- The Washington Times - Friday, November 28, 2003

More than 28,000 foster children have received the note, a duffel bag and the cuddly friend.

“I want you to always know that you are loved, especially by me,” the letter says. “And always remember to be positive, polite and never give up. Love Your Friend, Makenzie.”

The sender is 13-year-old Makenzie Snyder, who has been sending duffel bags and stuffed animals to foster children since she was 7. Her mission: to cheer up neglected children who often are shuttled between temporary homes.

“I like to cheer up foster kids who have no real family,” the girl from Bowie said. “They are important, but no one cares for them. They are mostly forgotten.”

Makenzie recently won a national award from the Caring Institute, which was founded in 1985 to honor and promote public service. Other award recipients this year were Rep. Tom Osborne, Nebraska Republican, and retired Vice Adm. William Lawrence, a former superintendent of the U.S. Naval Academy.

For Makenzie, the idea to help foster children came to her when she was 7. She and her two older brothers had won an essay contest on the topic “How to Change the World.” Makenzie had been working with her brothers to raise money for firefighters since she was 4.

The prize was a trip to Paris to take part in the World Children’s Summit. There, Makenzie met two children who had been wards of the state. She soon learned that many foster children end up with nothing but a garbage bag to carry their belongings to temporary homes.

So she decided to collect duffel bags to send through social workers.

“Then I thought about how I love to cuddle with a stuffed animal when I’m sad or lonely or missing my family, if they went away on a trip,” Makenzie said in a recent interview in her backyard office, which is filled with thousands of stuffed animals.

She called her project Children to Children and started out shopping at yard sales throughout Maryland for the items she needed. But that took time.
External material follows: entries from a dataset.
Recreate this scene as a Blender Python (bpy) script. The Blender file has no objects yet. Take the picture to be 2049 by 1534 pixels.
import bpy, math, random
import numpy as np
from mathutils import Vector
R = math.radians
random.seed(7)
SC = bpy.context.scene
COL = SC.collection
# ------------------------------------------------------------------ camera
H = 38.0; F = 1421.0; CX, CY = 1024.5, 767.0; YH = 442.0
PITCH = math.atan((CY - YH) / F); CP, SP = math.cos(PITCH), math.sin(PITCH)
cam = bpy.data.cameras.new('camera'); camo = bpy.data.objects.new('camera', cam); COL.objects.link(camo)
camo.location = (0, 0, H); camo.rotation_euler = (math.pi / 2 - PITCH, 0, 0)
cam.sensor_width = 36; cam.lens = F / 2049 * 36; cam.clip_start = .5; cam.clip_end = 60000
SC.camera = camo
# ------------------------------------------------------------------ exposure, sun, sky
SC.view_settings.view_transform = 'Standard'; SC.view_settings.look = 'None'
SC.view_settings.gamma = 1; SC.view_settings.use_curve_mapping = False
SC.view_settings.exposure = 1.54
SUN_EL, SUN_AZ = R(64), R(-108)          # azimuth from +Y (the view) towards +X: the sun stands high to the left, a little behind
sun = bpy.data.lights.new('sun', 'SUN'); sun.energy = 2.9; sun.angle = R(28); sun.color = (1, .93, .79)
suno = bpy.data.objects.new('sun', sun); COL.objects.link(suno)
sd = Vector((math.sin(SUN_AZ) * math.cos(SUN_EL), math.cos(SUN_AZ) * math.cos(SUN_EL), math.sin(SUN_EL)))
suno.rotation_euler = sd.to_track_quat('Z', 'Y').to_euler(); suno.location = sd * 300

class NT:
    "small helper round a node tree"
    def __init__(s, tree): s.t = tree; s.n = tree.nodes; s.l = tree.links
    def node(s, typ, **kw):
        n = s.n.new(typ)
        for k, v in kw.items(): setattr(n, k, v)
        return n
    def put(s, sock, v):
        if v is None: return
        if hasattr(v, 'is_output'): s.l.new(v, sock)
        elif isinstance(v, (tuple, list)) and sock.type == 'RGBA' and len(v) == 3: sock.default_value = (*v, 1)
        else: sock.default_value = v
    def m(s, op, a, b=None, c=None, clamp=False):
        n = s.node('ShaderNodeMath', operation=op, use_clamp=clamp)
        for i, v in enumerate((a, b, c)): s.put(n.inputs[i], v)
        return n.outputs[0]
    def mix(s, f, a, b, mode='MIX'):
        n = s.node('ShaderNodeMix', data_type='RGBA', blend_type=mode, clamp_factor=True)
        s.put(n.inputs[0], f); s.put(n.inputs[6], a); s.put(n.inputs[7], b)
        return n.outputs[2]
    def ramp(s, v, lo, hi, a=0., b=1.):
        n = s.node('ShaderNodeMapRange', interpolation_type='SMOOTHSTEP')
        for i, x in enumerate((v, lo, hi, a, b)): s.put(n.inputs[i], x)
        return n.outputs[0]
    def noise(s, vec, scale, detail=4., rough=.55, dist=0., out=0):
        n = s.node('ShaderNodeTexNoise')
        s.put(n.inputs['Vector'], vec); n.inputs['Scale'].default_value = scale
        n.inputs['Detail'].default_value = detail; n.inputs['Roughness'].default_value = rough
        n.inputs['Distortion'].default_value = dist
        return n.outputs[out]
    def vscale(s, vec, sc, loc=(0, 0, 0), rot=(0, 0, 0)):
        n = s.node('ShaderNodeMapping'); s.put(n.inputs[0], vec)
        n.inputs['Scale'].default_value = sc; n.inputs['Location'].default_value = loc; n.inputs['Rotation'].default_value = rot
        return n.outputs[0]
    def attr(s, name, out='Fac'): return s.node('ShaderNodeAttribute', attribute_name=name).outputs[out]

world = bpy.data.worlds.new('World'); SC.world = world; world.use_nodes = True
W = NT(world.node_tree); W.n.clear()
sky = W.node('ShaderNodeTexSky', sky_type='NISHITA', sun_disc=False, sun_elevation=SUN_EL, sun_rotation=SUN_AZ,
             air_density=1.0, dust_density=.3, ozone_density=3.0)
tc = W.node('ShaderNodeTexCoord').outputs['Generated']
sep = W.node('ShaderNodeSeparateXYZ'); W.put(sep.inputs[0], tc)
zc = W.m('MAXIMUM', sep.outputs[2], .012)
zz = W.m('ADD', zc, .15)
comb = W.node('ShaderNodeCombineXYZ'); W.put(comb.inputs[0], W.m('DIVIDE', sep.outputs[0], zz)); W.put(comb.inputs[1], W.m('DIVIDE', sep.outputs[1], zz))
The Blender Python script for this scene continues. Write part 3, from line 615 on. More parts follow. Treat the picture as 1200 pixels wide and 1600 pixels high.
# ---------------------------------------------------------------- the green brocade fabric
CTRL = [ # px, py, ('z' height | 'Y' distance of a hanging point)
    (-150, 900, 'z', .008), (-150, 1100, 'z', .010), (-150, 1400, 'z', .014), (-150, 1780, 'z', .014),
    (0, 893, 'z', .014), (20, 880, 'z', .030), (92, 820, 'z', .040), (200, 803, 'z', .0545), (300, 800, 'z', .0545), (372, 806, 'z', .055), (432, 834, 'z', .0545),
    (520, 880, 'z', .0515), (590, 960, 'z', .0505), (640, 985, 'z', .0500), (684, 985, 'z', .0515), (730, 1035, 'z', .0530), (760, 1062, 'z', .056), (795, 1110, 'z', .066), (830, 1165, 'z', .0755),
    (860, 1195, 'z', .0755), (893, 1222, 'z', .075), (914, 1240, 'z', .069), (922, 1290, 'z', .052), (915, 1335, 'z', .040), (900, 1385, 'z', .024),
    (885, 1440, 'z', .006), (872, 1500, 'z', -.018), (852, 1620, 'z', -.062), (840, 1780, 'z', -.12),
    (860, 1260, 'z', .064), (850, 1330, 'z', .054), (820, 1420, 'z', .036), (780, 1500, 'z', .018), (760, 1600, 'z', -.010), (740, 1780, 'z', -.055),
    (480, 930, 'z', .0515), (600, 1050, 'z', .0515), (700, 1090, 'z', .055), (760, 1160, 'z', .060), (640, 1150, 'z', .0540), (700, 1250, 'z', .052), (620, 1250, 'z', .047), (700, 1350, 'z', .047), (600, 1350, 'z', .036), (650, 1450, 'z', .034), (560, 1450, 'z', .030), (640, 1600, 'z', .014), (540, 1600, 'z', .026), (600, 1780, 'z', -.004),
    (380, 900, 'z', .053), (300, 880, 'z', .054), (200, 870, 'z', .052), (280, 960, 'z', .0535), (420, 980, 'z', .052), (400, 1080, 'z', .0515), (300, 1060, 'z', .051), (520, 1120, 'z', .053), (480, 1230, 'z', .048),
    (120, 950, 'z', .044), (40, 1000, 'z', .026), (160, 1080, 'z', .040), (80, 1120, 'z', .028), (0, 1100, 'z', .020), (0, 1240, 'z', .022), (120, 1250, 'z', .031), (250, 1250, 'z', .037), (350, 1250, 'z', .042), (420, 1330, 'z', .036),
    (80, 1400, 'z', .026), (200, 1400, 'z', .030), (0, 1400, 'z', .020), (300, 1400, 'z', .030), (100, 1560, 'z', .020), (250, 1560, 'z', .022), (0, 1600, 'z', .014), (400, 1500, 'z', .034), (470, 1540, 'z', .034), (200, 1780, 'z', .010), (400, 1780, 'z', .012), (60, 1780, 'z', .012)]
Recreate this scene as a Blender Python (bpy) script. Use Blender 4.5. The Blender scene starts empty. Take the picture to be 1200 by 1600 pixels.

It wasn’t long before the Freddie Mac Foundation heard about Makenzie.

Makenzie soon found herself sitting at a large conference table with Freddie Mac officials, answering questions about her project. They liked it. They gave her $15,000. The Washington Council of Governments kept the books for her and helped coordinate with regional foster care agencies.

Shawn Flaherty, a spokeswoman for Freddie Mac who recalled meeting Makenzie when she came to the office in 1999, described her as “very poised for someone so little.”

“She’s just a neat girl who is beyond her years in terms of being able to see a problem and start addressing it,” Miss Flaherty said.

Since then, Makenzie has raised about $50,000 in contributions. Makenzie also has collected thousands of duffel bags and stuffed animals from donors, including talk-show hosts Rosie O’Donnell and Oprah Winfrey.

Home Depot and Southern Management Companies built her backyard office. That’s where she stores a large zoo of stuffed animals and prepares the bags, sometimes with the help of friends and family who take an assembly-line approach.

Makenzie estimates that she has reached about 28,000 children in six years. There are about 530,000 foster children in the United States.

Makenzie occasionally runs into supply lulls. Although she usually has plenty of stuffed animals, Makenzie said her supply of duffel bags has ebbed recently. When she received her Caring Institute award, a donor gave her $5,000. At $10 a bag, that will bring her supply to 500 — a nice boost.

“But it would be really cool if someone would match that, so I could get 500 more,” she said.

Ginny Grunley, a court appointed special advocate for foster children in Montgomery County, said Makenzie has excelled at a project that is desperately needed.

“A lot of times these kids don’t have anything new to their name so it really makes them feel good,” said Miss Grunley, who recalled how a bag brightened the day of an 11-year-old boy.

Makenzie doesn’t get to meet the children because of confidentiality rules. Still, she said her project makes her feel good that she’s helping others.

“I actually want to do it forever, until I help all the 530,000 foster care children in the whole United States,” Makenzie said.